Bonne ou mauvaise étoile ?
Ce refus de proposer quelque chose de trop familier se retrouve même dans l’utilisation des effets spéciaux, qui reposent sur des techniques inédites vu la propension d’Hollywood à faire dans le tout CGI depuis des années. Ici point de vaisseaux créés de A à Z via un ordinateur mais de vraies maquettes qui se déplacent devant d’énormes écrans LED. Aucun fond vert à l’horizon, un parti pris qui rappelle également Interstellar, pour lequel Nolan avait refusé de se reposer sur les CGI pour rendre ses séquences spatiales inédites. Les différents making of sont d’ailleurs passionnants et montrent bien l’importante logistique déployée pour atteindre un tel rendu.
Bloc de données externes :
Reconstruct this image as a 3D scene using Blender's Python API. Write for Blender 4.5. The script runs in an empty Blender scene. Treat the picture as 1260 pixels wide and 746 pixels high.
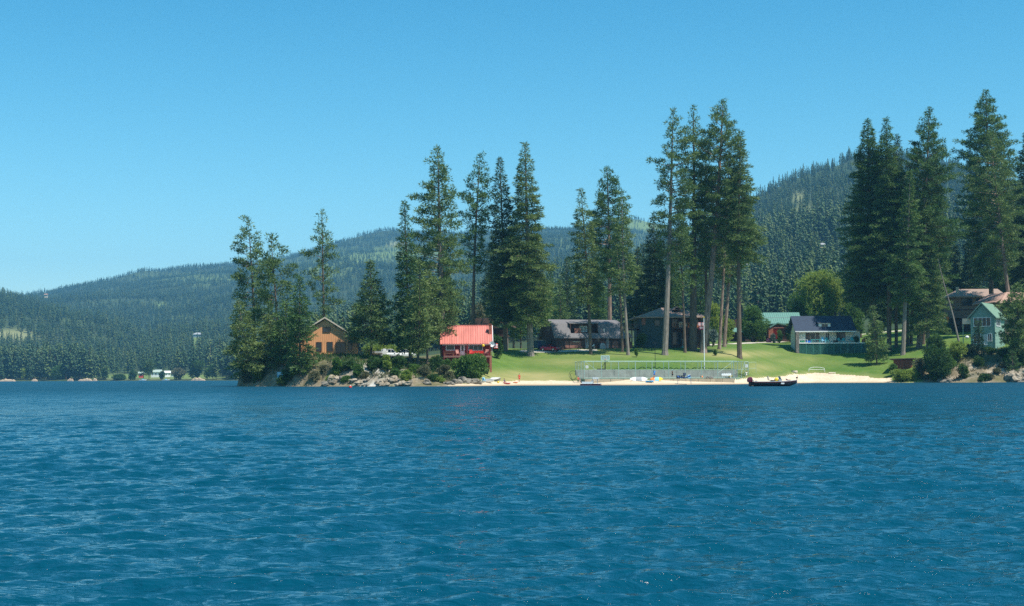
import bpy, bmesh, math, random
import numpy as np
from mathutils import Vector, Matrix, Euler
from math import radians, sin, cos, tan, pi

# ------------------------------------------------------------------ camera
F = 1750.0; HZ = 464.6; SLOPE = -0.0045; EYE = 1.5
scene = bpy.context.scene
C = scene.collection
cam_d = bpy.data.cameras.new('camera'); cam = bpy.data.objects.new('camera', cam_d); C.objects.link(cam)
cam_d.lens = 50.0; cam_d.sensor_width = 36.0; cam_d.clip_start = 0.1; cam_d.clip_end = 40000
PITCH = math.atan((HZ-373)/F); ROLL = math.atan(SLOPE)
Rm = Matrix.Rotation(pi/2+PITCH, 3, 'X') @ Matrix.Rotation(ROLL, 3, 'Z')
cam.matrix_world = Matrix.Translation((0, 0, EYE)) @ Rm.to_4x4()
scene.camera = cam

# ------------------------------------------------------------------ sun, sky, exposure
SUN_EL = radians(62); SUN_H = Vector((0.80, -0.60, 0)).normalized()
sun_vec = Vector((SUN_H.x*cos(SUN_EL), SUN_H.y*cos(SUN_EL), sin(SUN_EL)))
sd = bpy.data.lights.new('sun', 'SUN'); sd.energy = 5.0; sd.angle = radians(0.53); sd.color = (1.0, 0.95, 0.86)
so = bpy.data.objects.new('sun', sd); C.objects.link(so)
so.rotation_euler = sun_vec.to_track_quat('Z', 'Y').to_euler(); so.location = (100, -50, 200)
w = bpy.data.worlds.new('World'); scene.world = w; w.use_nodes = True
nt = w.node_tree; nt.nodes.clear()
sky = nt.nodes.new('ShaderNodeTexSky'); sky.sky_type = 'NISHITA'; sky.sun_disc = False
sky.sun_elevation = SUN_EL; sky.sun_rotation = math.atan2(SUN_H.x, SUN_H.y)
sky.altitude = 700; sky.air_density = 1.0; sky.dust_density = 0.9; sky.ozone_density = 1.0
tint = nt.nodes.new('ShaderNodeMix'); tint.data_type = 'RGBA'; tint.blend_type = 'MULTIPLY'; tint.inputs[0].default_value = 1.0
tint.inputs[7].default_value = (0.54, 1.0, 1.04, 1)
bg = nt.nodes.new('ShaderNodeBackground'); bg.inputs[1].default_value = 0.15
ow = nt.nodes.new('ShaderNodeOutputWorld')
# the colour of the sky deepens with height above the horizon
wtc = nt.nodes.new('ShaderNodeTexCoord'); wsp = nt.nodes.new('ShaderNodeSeparateXYZ'); nt.links.new(wtc.outputs['Generated'], wsp.inputs[0])
wcl = nt.nodes.new('ShaderNodeClamp'); wcl.inputs['Max'].default_value = .30; nt.links.new(wsp.outputs[2], wcl.inputs['Value'])
wcb = nt.nodes.new('ShaderNodeCombineColor')
for ch, (k0, k1) in enumerate(((.66, 6.2), (.87, 1.35), (.81, .35))):
    m1 = nt.nodes.new('ShaderNodeMath'); m1.operation = 'MULTIPLY_ADD'; m1.inputs[1].default_value = -k1; m1.inputs[2].default_value = k1*.06; nt.links.new(wcl.outputs[0], m1.inputs[0])
    m2 = nt.nodes.new('ShaderNodeMath'); m2.operation = 'EXPONENT'; nt.links.new(m1.outputs[0], m2.inputs[0])
    m3 = nt.nodes.new('ShaderNodeMath'); m3.operation = 'MULTIPLY'; m3.inputs[1].default_value = k0; nt.links.new(m2.outputs[0], m3.inputs[0]); nt.links.new(m3.outputs[0], wcb.inputs[ch])
nt.links.new(wcb.outputs[0], tint.inputs[7])
nt.links.new(sky.outputs[0], tint.inputs[6]); nt.links.new(tint.outputs[2], bg.inputs[0]); nt.links.new(bg.outputs[0], ow.inputs[0])
scene.view_settings.view_transform = 'Standard'; scene.view_settings.look = 'None'
scene.view_settings.exposure = 0.50; scene.view_settings.gamma = 1.0
scene.cycles.use_denoising = False
scene.cycles.sample_clamp_direct = 4.0; scene.cycles.sample_clamp_indirect = 3.0
scene.cycles.max_bounces = 6; scene.cycles.volume_bounces = 0; scene.cycles.transparent_max_bounces = 8
scene.cycles.caustics_reflective = False; scene.cycles.caustics_refractive = False
random.seed(7); np.random.seed(7)

def hx(px): return HZ + SLOPE*(px-630)
def ray(px, py): return (Rm @ Vector(((px-630)/F, -(py-373)/F, -1.0)))
def P(px, py, Y):
    d = ray(px, py); return Vector((0, 0, EYE)) + d*(Y/d.y)
def zz(px, Y, py): return EYE + (hx(px)-py)/F*Y

# ------------------------------------------------------------------ noise (numpy)
def _h(ix, iy, s):
    n = (ix.astype(np.int64)*374761393 + iy.astype(np.int64)*668265263 + s*974711) & 0xffffffff
    n = ((n ^ (n >> 13))*1274126177) & 0xffffffff
    return ((n ^ (n >> 16)) & 0xffff)/65535.0
def vn(x, y, s=0):
    ix = np.floor(x); iy = np.floor(y); fx = x-ix; fy = y-iy
    fx = fx*fx*(3-2*fx); fy = fy*fy*(3-2*fy)
    a = _h(ix, iy, s); b = _h(ix+1, iy, s); c = _h(ix, iy+1, s); d = _h(ix+1, iy+1, s)
    return (a*(1-fx)+b*fx)*(1-fy)+(c*(1-fx)+d*fx)*fy
def fbm(x, y, s=0, o=4):
    r = 0; a = .5; t = 0
    for i in range(o):
        r = r + a*vn(x*2**i, y*2**i, s+i); t += a; a *= .5
    return r/t - .5

# ------------------------------------------------------------------ objects helpers
def tag(o, label=None, cat=None, group=None, kind=None):
    if label: o['label'] = label
    if cat: o['category'] = cat
    if group: o['group'] = group
    if kind: o['kind'] = kind
    return o
def thing(name, label, cat, loc=(0, 0, 0), rz=0, group=None):
    o = bpy.data.objects.new(name, None); C.objects.link(o); o.empty_display_size = .5
    o.location = loc; o.rotation_euler = (0, 0, rz)
    return tag(o, label, cat, group)
def link(name, me, mat=None, parent=None):
    o = bpy.data.objects.new(name, me); C.objects.link(o)
    if mat is not None:
        for m in (mat if isinstance(mat, (list, tuple)) else [mat]): me.materials.append(m)
    if parent is not None: o.parent = parent
    return o
def npmesh(name, V, Fc, smooth=False, mi=None):
    """V (n,3), Fc (m,k)"""
    me = bpy.data.meshes.new(name); V = np.asarray(V, np.float32); Fc = np.asarray(Fc, np.int32)
    m, k = Fc.shape
    me.vertices.add(len(V)); me.vertices.foreach_set('co', V.ravel())
    me.loops.add(m*k); me.loops.foreach_set('vertex_index', Fc.ravel())
    me.polygons.add(m); me.polygons.foreach_set('loop_start', np.arange(0, m*k, k, dtype=np.int32))
    me.polygons.foreach_set('loop_total', np.full(m, k, np.int32))
    me.polygons.foreach_set('use_smooth', np.full(m, smooth))
    if mi is not None: me.polygons.foreach_set('material_index', np.asarray(mi, np.int32))
    me.update(calc_edges=True); return me
def copy_tree(o, parent=None):
    c = o.copy(); C.objects.link(c); c.parent = parent
    for ch in list(o.children): copy_tree(ch, c)
    return c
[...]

Malgré un réalisateur oscarisé, un acteur bankable et une campagne marketing solide First Man ne fut pas un grand succès, au contraire. Si la critique a salué le film de Damien Chazelle le public lui, n’a pas été plus motivé plus que ça pour se déplacer en salle. Est-ce justement ce parti pris visuel et scénaristique qui a fait peur aux spectateurs, la peur de se retrouver devant quelque chose d’inattendu, ou même un sujet au départ pas si glamour que ça qui a rebuté ? Difficile à dire tant Chazelle semble faire tout l’inverse de ce qu’on pourrait attendre de lui. Plus qu’un énième “film de la maturité” First Man représente pour Chazelle une réelle prise de risque, une biographie qui n’en est pas vraiment une dans laquelle les instigateurs n’hésitent pas à prendre des libertés pour narrer leur histoire de la façon la plus intéressante possible. Et quand bien même le film traine quelques défauts (dont une durée qui aurait peut-être méritée d’être plus resserrée vu l’orientation thriller/action), First Man parvient à être une parenthèse passionnante pour un jeune réalisateur qui a tout d’un grand.